Le calcul de la date de Pâques dans l’Église d’Arménie

Jusqu’au début du XXe siècle, le calcul arménien de la Pâques reste basé sur le calendrier solaire arménien mobile (d’une année invariable de 365 jours sans année bissextile, avec toutefois 4 ou 5 jours ajoutés en fin d’année, donc avec un décalage d’un jour tous les 4 ans par rapport au cycle des saisons), ayant le même système de fonctionnement que les calendriers de l’Égypte et de la Rome antiques. Le décompte du temps dans ce calendrier se fait non pas à partir de la naissance du Christ (devenue la mesure de notre ère vers le VIIe siècle), mais à partir de l’année 552 et cela en raison des tables pascales. En effet, après le concile de Nicée, l’Église d’Arménie ne passa pas au calendrier solaire julien et continua de suivre le calendrier solaire arménien mobile employant, pour le calcul de la date de Pâques, des tables attribuées à Andreas d’Athènes (ou de Byzance), couvrant une période de 200 ans, de 352 à 553. À l’issue de cette période, l’Église d’Arménie adopta en 553, lors du concile de Dvin, les tables pascales de 532 ans d’Aniane d’Alexandrie, et déclara ce nouveau départ comme le début de l’ère arménienne. Actuellement, nous sommes en l’an 1474 de l’ère arménienne. Cependant, au début du XXe siècle, en 1923, l’Église d’Arménie, exceptés les diocèses de Jérusalem, de Géorgie et d’Astrakhan, adopte le calendrier grégorien. Si les deux derniers finissent par l’adopter plus tardivement, le Patriarcat arménien de Jérusalem suit toujours l’ancien calendrier. 

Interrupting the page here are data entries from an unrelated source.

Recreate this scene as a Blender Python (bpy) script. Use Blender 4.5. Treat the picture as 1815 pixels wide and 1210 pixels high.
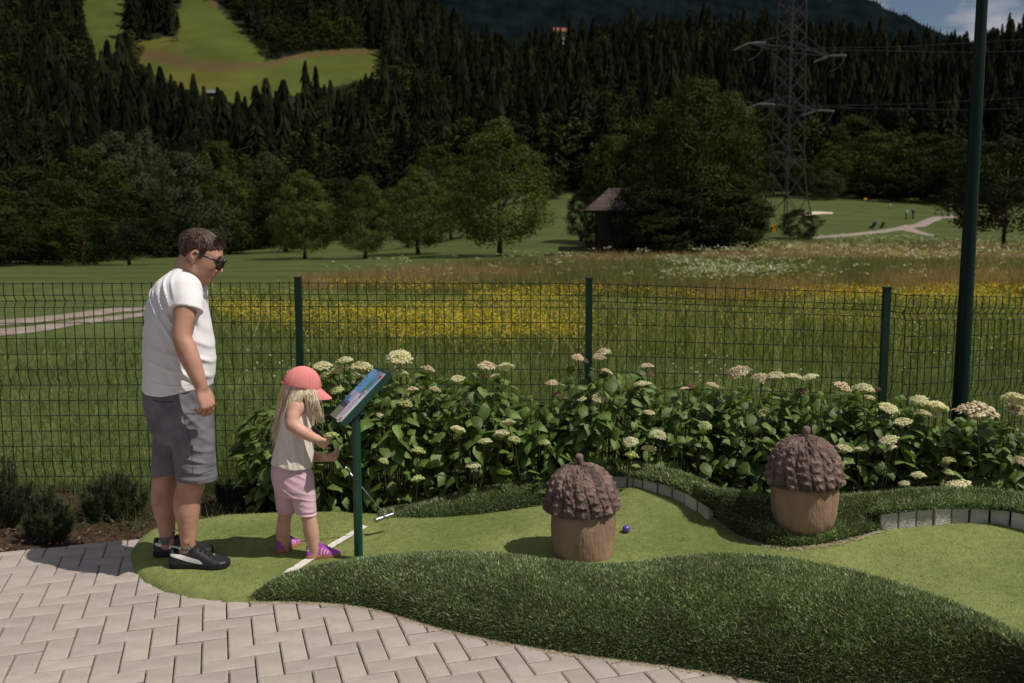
import bpy, math, random, time
import numpy as np
from mathutils import Vector, Matrix
T0 = time.time()
for o in list(bpy.data.objects): bpy.data.objects.remove(o)
S = bpy.context.scene
col = S.collection
R = math.radians
PI = math.pi
random.seed(7)
rng = np.random.default_rng(11)

# ---------------------------------------------------------------- camera, world, sun, exposure
F = 1620.0; CX = 907.5; CY = 605.0; CAMZ = 1.63
PITCH = math.atan(180.0/F)
cam_d = bpy.data.cameras.new('camera'); cam = bpy.data.objects.new('camera', cam_d); col.objects.link(cam)
cam.location = (0, 0, CAMZ); cam.rotation_euler = (PI/2-PITCH, 0, 0)
cam_d.sensor_width = 36; cam_d.lens = 36*F/1815.0
cam_d.clip_start = 0.1; cam_d.clip_end = 9000
cam_d.dof.use_dof = True; cam_d.dof.focus_distance = 4.5; cam_d.dof.aperture_fstop = 3.2
S.camera = cam
SUN_EL = R(57); SUN_AZ = math.atan2(-.373, .928)          # direction towards the sun, in the xy plane
sd = Vector((math.cos(SUN_EL)*math.cos(SUN_AZ), math.cos(SUN_EL)*math.sin(SUN_AZ), math.sin(SUN_EL)))
w = bpy.data.worlds.new('World'); S.world = w; w.use_nodes = True
nt = w.node_tree; N = nt.nodes; L = nt.links; N.clear()
wo = N.new('ShaderNodeOutputWorld'); bg = N.new('ShaderNodeBackground'); bg.inputs['Strength'].default_value = 0.052
sk = N.new('ShaderNodeTexSky'); sk.sky_type = 'NISHITA'; sk.sun_disc = False
sk.sun_elevation = SUN_EL; sk.sun_rotation = PI/2-SUN_AZ
tc = N.new('ShaderNodeTexCoord'); mp = N.new('ShaderNodeMapping'); mp.inputs['Scale'].default_value = (1, 1, 2.6)
nz = N.new('ShaderNodeTexNoise'); nz.inputs['Scale'].default_value = 9; nz.inputs['Detail'].default_value = 7; nz.inputs['Roughness'].default_value = .55
cr = N.new('ShaderNodeValToRGB'); cr.color_ramp.elements[0].position = .42; cr.color_ramp.elements[1].position = .56
mx = N.new('ShaderNodeMix'); mx.data_type = 'RGBA'; mx.inputs[7].default_value = (7.0, 7.0, 7.6, 1)
L.new(tc.outputs['Generated'], mp.inputs['Vector']); L.new(mp.outputs[0], nz.inputs['Vector']); L.new(nz.outputs['Fac'], cr.inputs[0])
L.new(cr.outputs[0], mx.inputs[0]); L.new(sk.outputs[0], mx.inputs[6]); L.new(mx.outputs[2], bg.inputs['Color']); L.new(bg.outputs[0], wo.inputs[0])
sl = bpy.data.lights.new('sun', 'SUN'); sl.energy = 4.0; sl.angle = R(.55); sl.color = (1, .93, .84)
so = bpy.data.objects.new('sun', sl); col.objects.link(so); so.rotation_euler = sd.to_track_quat('Z', 'Y').to_euler(); so.location = (4, -2, 8)
S.view_settings.view_transform = 'Standard'; S.view_settings.look = 'None'; S.view_settings.exposure = 0.05; S.view_settings.gamma = 1
S.view_settings.use_curve_mapping = False

# ---------------------------------------------------------------- helpers
cp, sp = math.cos(PITCH), math.sin(PITCH)
def ray(px, py):
    x = (px-CX)/F; v = -(py-CY)/F
    return np.array([x, v*sp+cp, v*cp-sp])
def at(px, py, Y):                       # point seen at a photo pixel, Y metres ahead
    d = ray(px, py); return d*(Y/d[1])+np.array([0, 0, CAMZ])
def onz(px, py, z):                      # point seen at a photo pixel, on the height z
    d = ray(px, py); return d*((z-CAMZ)/d[2])+np.array([0, 0, CAMZ])
def proj(P):                             # world -> photo pixel
    P = np.asarray(P, float); X = P[..., 0]; Y = P[..., 1]; Z = P[..., 2]-CAMZ
    zc = Y*cp-Z*sp; yc = Y*sp+Z*cp
    return np.stack([CX+F*X/zc, CY-F*yc/zc], -1)
V = Vector
def tag(o, label=None, cat=None, group=None, kind=None):
    if label: o['label'] = label
    if cat: o['category'] = cat
    if group: o['group'] = group
    if kind: o['kind'] = kind
    return o
def empty(name, loc=(0, 0, 0), rz=0, label=None, cat=None, group=None):
    o = bpy.data.objects.new(name, None); col.objects.link(o); o.location = loc; o.rotation_euler = (0, 0, rz); o.empty_display_size = .1
    return tag(o, label, cat, group)
def link(name, me, parent=None, local=False):
    o = bpy.data.objects.new(name, me); col.objects.link(o)
    if parent is not None:
        o.parent = parent
        if not local: o.matrix_parent_inverse = pmat(parent).inverted()
    return o
def pmat(o):
    m = Matrix.LocRotScale(o.location, o.rotation_euler, o.scale)
    return (pmat(o.parent) @ o.matrix_parent_inverse @ m) if o.parent else m
def npmesh(name, v, f, mats=(), smooth=False, midx=None, col_attr=None):
    me = bpy.data.meshes.new(name); v = np.asarray(v, np.float32); f = np.asarray(f, np.int32); n, k = f.shape
    me.vertices.add(len(v)); me.vertices.foreach_set('co', v.ravel())
    me.loops.add(n*k); me.loops.foreach_set('vertex_index', f.ravel())
    me.polygons.add(n); me.polygons.foreach_set('loop_start', np.arange(0, n*k, k, dtype=np.int32))
    for m in (mats if isinstance(mats, (list, tuple)) else [mats]): me.materials.append(m)
    if midx is not None: me.polygons.foreach_set('material_index', np.asarray(midx, np.int32))
    me.polygons.foreach_set('use_smooth', np.full(n, smooth, bool))
    if col_attr is not None:
        a = me.color_attributes.new('tint', 'FLOAT_COLOR', 'POINT'); c = np.ones((len(v), 4), np.float32); c[:, :3] = col_attr; a.data.foreach_set('color', c.ravel())
    me.update(calc_edges=True)
    return me
def pymesh(name, v, f, m=None, smooth=False):
    me = bpy.data.meshes.new(name); me.from_pydata([tuple(map(float, p)) for p in v], [], f)
    if m: me.materials.append(m)
    if smooth: me.polygons.foreach_set('use_smooth', [True]*len(f))
    me.update(); return me
class MB:                                # small mesh builder
    def __init__(s): s.v = []; s.f = []
    def add(s, v, f):
        b = len(s.v); s.v += [tuple(map(float, p)) for p in v]; s.f += [tuple(b+i for i in q) for q in f]; return s
    def box(s, c, h, M=None):
        v = [V((c[0]+a*h[0], c[1]+b*h[1], c[2]+d*h[2])) for a in (-1, 1) for b in (-1, 1) for d in (-1, 1)]
        if M is not None: v = [M @ p for p in v]
        return s.add(v, [(0, 1, 3, 2), (4, 6, 7, 5), (0, 4, 5, 1), (2, 3, 7, 6), (0, 2, 6, 4), (1, 5, 7, 3)])
    def bar(s, a, b, r, n=4, r2=None, cap=True):
        return s.tube([a, b], [r, r if r2 is None else r2], n, cap)
    def tube(s, pts, r, n=8, cap=True):
        pts = [V(p) for p in pts]; m = len(pts)
        if not isinstance(r, (list, tuple, np.ndarray)): r = [r]*m
        vs = []; up = None
        for i, p in enumerate(pts):
            t = (pts[min(i+1, m-1)]-pts[max(i-1, 0)]).normalized()
            if up is None: up = V((0, 0, 1)) if abs(t.z) < .9 else V((1, 0, 0))
            x = t.cross(up).normalized(); y = t.cross(x).normalized(); up = -y if False else up
            for k in range(n):
                a = 2*PI*(k+.5)/n; vs.append(p+(x*math.cos(a)+y*math.sin(a))*r[i])
        fs = [(i*n+k, i*n+(k+1) % n, (i+1)*n+(k+1) % n, (i+1)*n+k) for i in range(m-1) for k in range(n)]
        if cap: fs += [tuple(range(n))[::-1], tuple((m-1)*n+k for k in range(n))]
        return s.add(vs, fs)
    def lathe(s, prof, n=24, c=(0, 0, 0)):
        vs = [(c[0]+r*math.cos(2*PI*k/n), c[1]+r*math.sin(2*PI*k/n), c[2]+z) for r, z in prof for k in range(n)]; m = len(prof)
        fs = [(i*n+k, i*n+(k+1) % n, (i+1)*n+(k+1) % n, (i+1)*n+k) for i in range(m-1) for k in range(n)]
        fs += [tuple(range(n))[::-1], tuple((m-1)*n+k for k in range(n))]
        return s.add(vs, fs)
    def build(s, name, m, parent=None, smooth=False, local=False):
        return link(name, pymesh(name, s.v, s.f, m, smooth), parent, local)
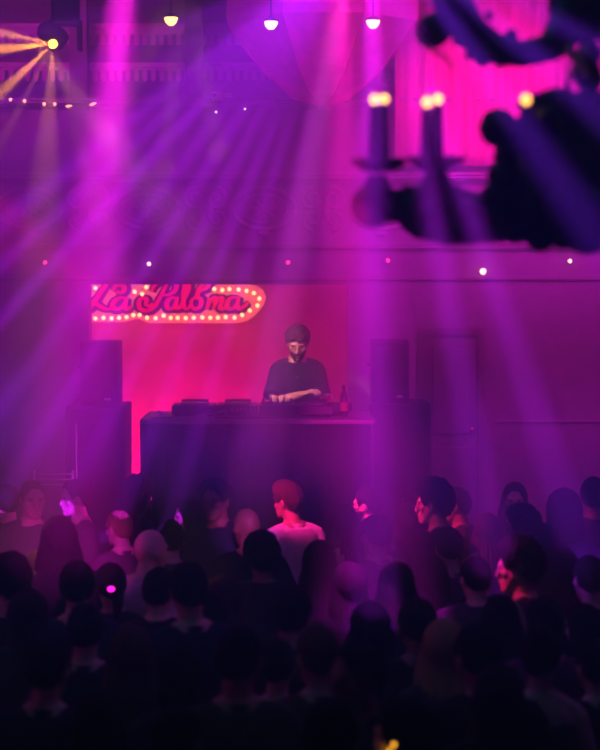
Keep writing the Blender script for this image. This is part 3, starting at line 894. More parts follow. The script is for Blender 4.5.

Toutefois, la mobilité de l’année liturgique, due, entre autres, à la mobilité du calendrier solaire arménien, reste de nos jours encore au cœur du calendrier liturgique de l’Église d’Arménie : la période pascale, le Grand Carême, l’Ascension, la Pentecôte, mais aussi la fête de la Transfiguration, les fêtes des saints dites « apaïc’ », sont mobiles et gouvernées par la fête de Pâques. Il existe également dans le calendrier liturgique arménien deux fêtes semi-mobiles, pourtant fixes dans d’autres églises chrétiennes : l’Assomption de la Mère de Dieu (15 août) et l’Exaltation de la sainte Croix (14 septembre). L’Église d’Arménie les célèbre les dimanches les plus proches du 15 août et du 14 septembre – petite référence à la logique pascale nicéenne selon laquelle une fête chrétienne au reflet pascal doit être célébrée un dimanche, le jour du Seigneur et de sa résurrection.